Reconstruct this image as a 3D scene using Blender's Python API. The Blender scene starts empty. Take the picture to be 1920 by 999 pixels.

==

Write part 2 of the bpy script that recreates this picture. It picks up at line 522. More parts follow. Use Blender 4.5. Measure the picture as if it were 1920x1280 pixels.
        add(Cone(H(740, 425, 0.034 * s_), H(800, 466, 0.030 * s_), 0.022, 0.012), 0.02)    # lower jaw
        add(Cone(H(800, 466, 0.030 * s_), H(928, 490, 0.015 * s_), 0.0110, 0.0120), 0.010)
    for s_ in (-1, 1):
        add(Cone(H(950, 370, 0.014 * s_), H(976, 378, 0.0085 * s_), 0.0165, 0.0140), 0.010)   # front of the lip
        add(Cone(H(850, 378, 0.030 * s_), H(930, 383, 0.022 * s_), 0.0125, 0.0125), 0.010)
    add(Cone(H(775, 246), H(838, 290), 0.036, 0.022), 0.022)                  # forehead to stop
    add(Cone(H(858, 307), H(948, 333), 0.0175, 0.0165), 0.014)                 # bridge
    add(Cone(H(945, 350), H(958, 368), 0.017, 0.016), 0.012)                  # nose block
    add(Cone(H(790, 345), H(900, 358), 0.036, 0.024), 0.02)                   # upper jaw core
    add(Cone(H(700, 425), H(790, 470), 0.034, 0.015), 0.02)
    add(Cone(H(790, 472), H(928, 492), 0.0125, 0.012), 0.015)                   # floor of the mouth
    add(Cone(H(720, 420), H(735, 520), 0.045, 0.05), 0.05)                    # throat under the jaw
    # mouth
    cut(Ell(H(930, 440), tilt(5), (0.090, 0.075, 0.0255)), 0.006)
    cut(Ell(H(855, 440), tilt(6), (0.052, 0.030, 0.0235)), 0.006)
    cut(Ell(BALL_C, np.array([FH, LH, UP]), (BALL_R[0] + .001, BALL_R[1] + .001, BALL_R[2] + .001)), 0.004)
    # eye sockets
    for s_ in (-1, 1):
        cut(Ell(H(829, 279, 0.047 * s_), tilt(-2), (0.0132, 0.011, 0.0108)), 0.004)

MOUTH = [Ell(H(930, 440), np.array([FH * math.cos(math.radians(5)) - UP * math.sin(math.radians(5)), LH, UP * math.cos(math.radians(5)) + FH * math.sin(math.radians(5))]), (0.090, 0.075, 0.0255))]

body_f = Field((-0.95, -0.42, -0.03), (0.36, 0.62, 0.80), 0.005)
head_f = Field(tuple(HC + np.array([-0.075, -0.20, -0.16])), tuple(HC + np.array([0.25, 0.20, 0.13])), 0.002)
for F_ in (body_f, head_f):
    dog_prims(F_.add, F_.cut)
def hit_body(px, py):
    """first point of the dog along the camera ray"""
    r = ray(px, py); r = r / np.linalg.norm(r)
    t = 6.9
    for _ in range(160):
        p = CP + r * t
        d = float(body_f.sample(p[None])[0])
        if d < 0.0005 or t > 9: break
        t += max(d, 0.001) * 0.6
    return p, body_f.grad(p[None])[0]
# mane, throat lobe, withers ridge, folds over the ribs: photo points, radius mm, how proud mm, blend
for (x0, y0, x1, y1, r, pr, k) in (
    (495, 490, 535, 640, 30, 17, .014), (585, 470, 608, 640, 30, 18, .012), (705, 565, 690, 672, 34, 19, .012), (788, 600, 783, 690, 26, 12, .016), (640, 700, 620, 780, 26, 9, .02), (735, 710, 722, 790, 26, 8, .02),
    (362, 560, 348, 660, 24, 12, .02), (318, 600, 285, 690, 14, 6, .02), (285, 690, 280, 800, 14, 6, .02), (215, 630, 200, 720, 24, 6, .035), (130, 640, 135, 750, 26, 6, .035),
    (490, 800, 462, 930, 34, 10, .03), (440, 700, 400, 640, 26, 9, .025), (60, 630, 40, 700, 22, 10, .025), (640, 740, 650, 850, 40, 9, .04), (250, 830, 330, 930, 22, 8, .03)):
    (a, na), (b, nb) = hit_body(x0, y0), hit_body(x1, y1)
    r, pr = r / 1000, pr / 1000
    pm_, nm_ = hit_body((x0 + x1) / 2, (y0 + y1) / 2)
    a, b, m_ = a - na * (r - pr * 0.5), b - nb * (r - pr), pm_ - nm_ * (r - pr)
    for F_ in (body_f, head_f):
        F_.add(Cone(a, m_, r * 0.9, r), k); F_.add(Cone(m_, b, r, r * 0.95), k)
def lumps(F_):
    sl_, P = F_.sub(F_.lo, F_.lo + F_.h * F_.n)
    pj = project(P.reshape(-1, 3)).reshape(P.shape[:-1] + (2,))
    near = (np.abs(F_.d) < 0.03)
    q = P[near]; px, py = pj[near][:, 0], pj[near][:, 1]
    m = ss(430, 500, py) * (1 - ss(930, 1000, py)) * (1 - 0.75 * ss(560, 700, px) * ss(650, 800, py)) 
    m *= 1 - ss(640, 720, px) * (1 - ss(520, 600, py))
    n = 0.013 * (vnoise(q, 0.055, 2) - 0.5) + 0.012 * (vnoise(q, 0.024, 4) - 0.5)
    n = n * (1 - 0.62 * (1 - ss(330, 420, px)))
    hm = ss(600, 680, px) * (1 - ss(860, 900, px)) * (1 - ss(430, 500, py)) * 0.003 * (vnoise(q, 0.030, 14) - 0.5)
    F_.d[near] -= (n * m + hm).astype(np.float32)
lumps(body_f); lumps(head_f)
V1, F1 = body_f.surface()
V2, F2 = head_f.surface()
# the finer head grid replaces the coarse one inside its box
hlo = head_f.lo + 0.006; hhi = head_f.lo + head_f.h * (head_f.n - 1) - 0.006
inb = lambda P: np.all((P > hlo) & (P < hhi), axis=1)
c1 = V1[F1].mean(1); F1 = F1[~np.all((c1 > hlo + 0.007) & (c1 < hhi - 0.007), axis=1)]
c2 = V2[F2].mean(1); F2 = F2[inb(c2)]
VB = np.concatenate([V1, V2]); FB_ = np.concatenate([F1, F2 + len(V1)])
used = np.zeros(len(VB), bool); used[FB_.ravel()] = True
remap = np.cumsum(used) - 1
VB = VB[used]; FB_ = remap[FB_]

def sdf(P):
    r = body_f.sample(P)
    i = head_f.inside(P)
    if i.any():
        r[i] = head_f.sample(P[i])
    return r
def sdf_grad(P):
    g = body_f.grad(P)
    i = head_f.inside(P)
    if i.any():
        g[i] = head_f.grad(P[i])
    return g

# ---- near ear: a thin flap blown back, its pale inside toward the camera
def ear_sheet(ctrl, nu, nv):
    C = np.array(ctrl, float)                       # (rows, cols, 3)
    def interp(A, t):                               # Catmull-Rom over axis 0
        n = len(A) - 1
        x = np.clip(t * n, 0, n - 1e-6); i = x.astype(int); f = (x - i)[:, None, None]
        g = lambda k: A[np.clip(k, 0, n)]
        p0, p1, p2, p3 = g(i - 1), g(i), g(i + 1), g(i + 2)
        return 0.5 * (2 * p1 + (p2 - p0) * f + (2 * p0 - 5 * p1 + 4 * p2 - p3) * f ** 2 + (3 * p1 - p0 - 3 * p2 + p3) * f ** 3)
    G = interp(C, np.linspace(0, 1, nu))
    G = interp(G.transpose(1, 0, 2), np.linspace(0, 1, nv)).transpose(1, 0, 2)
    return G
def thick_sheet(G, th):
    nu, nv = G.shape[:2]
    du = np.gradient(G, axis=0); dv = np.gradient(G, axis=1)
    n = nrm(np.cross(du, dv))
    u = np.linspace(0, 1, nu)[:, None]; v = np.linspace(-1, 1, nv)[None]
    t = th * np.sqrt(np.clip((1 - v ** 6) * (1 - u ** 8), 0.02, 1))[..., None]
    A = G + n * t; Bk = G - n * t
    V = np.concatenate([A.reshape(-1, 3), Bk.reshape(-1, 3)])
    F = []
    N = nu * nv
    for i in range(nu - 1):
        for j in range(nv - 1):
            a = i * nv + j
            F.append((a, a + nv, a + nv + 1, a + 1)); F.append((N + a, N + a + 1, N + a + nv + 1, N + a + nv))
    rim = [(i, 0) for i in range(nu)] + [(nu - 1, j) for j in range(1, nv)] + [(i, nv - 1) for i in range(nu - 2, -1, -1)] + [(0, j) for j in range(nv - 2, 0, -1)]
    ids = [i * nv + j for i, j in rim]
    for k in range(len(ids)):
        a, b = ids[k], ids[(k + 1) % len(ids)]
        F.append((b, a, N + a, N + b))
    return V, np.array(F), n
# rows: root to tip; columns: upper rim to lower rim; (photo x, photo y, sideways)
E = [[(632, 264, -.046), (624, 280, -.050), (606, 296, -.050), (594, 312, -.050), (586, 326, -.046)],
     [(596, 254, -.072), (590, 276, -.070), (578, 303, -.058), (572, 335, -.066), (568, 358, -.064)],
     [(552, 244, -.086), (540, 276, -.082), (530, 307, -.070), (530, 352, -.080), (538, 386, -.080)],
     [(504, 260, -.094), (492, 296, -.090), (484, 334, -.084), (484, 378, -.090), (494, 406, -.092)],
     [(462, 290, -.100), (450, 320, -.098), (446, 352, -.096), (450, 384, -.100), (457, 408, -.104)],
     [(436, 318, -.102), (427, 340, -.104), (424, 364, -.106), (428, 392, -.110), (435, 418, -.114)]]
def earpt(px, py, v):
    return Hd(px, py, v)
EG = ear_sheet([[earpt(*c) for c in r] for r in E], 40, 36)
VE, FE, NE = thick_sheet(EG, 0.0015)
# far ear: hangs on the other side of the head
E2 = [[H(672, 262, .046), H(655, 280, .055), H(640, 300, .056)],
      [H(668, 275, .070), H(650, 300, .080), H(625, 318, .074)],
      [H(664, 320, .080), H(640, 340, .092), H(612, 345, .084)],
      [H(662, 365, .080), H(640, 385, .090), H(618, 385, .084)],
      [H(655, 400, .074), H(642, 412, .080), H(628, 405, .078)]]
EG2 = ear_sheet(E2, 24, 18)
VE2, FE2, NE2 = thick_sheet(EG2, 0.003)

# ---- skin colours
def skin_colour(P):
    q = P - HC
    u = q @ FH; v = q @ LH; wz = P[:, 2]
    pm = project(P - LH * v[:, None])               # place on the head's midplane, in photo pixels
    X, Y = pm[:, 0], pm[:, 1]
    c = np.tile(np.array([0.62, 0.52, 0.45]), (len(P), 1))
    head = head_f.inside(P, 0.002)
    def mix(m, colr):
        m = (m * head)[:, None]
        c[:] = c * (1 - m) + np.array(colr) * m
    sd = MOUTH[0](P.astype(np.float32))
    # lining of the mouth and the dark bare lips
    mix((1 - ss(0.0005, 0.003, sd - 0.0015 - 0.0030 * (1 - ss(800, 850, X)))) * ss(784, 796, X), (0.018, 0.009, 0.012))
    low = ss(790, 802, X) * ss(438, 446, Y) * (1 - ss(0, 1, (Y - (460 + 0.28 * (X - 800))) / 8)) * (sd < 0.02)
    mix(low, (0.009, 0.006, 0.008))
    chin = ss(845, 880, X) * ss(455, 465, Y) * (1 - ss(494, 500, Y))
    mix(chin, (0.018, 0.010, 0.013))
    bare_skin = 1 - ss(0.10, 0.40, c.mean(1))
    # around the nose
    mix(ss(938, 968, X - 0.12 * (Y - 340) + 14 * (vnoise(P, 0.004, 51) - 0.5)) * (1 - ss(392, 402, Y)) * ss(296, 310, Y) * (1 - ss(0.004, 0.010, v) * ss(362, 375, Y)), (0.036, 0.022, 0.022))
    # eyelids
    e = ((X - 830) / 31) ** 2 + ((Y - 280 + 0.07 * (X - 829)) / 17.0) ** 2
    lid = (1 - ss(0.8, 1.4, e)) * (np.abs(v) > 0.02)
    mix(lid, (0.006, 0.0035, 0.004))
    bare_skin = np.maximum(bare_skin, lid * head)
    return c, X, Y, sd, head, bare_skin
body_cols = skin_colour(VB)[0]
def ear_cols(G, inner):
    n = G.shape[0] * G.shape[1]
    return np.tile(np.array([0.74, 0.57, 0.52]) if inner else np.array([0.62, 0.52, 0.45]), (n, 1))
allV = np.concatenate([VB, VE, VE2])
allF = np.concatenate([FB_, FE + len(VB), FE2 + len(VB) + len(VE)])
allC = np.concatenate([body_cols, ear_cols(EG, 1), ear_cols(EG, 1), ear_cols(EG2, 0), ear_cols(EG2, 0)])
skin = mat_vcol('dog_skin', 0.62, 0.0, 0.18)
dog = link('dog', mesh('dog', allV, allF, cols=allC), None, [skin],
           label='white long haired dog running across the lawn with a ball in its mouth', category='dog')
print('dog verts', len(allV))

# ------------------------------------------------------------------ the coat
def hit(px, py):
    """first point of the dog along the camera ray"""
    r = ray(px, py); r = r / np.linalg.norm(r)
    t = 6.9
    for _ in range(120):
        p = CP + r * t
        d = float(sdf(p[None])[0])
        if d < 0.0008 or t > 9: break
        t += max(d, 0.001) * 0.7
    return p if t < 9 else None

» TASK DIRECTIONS
From the line containing "Write part 2" down to the line containing "MOUTH = [Ell(H(930, 440), np.array([FH" in the material above, reproduce every line exactly, including the two end lines.

» WRITTEN SOLUTION
Write part 2 of the bpy script that recreates this picture. It picks up at line 522. More parts follow. Use Blender 4.5. Measure the picture as if it were 1920x1280 pixels.
        add(Cone(H(740, 425, 0.034 * s_), H(800, 466, 0.030 * s_), 0.022, 0.012), 0.02)    # lower jaw
        add(Cone(H(800, 466, 0.030 * s_), H(928, 490, 0.015 * s_), 0.0110, 0.0120), 0.010)
    for s_ in (-1, 1):
        add(Cone(H(950, 370, 0.014 * s_), H(976, 378, 0.0085 * s_), 0.0165, 0.0140), 0.010)   # front of the lip
        add(Cone(H(850, 378, 0.030 * s_), H(930, 383, 0.022 * s_), 0.0125, 0.0125), 0.010)
    add(Cone(H(775, 246), H(838, 290), 0.036, 0.022), 0.022)                  # forehead to stop
    add(Cone(H(858, 307), H(948, 333), 0.0175, 0.0165), 0.014)                 # bridge
    add(Cone(H(945, 350), H(958, 368), 0.017, 0.016), 0.012)                  # nose block
    add(Cone(H(790, 345), H(900, 358), 0.036, 0.024), 0.02)                   # upper jaw core
    add(Cone(H(700, 425), H(790, 470), 0.034, 0.015), 0.02)
    add(Cone(H(790, 472), H(928, 492), 0.0125, 0.012), 0.015)                   # floor of the mouth
    add(Cone(H(720, 420), H(735, 520), 0.045, 0.05), 0.05)                    # throat under the jaw
    # mouth
    cut(Ell(H(930, 440), tilt(5), (0.090, 0.075, 0.0255)), 0.006)
    cut(Ell(H(855, 440), tilt(6), (0.052, 0.030, 0.0235)), 0.006)
    cut(Ell(BALL_C, np.array([FH, LH, UP]), (BALL_R[0] + .001, BALL_R[1] + .001, BALL_R[2] + .001)), 0.004)
    # eye sockets
    for s_ in (-1, 1):
        cut(Ell(H(829, 279, 0.047 * s_), tilt(-2), (0.0132, 0.011, 0.0108)), 0.004)

MOUTH = [Ell(H(930, 440), np.array([FH * math.cos(math.radians(5)) - UP * math.sin(math.radians(5)), LH, UP * math.cos(math.radians(5)) + FH * math.sin(math.radians(5))]), (0.090, 0.075, 0.0255))]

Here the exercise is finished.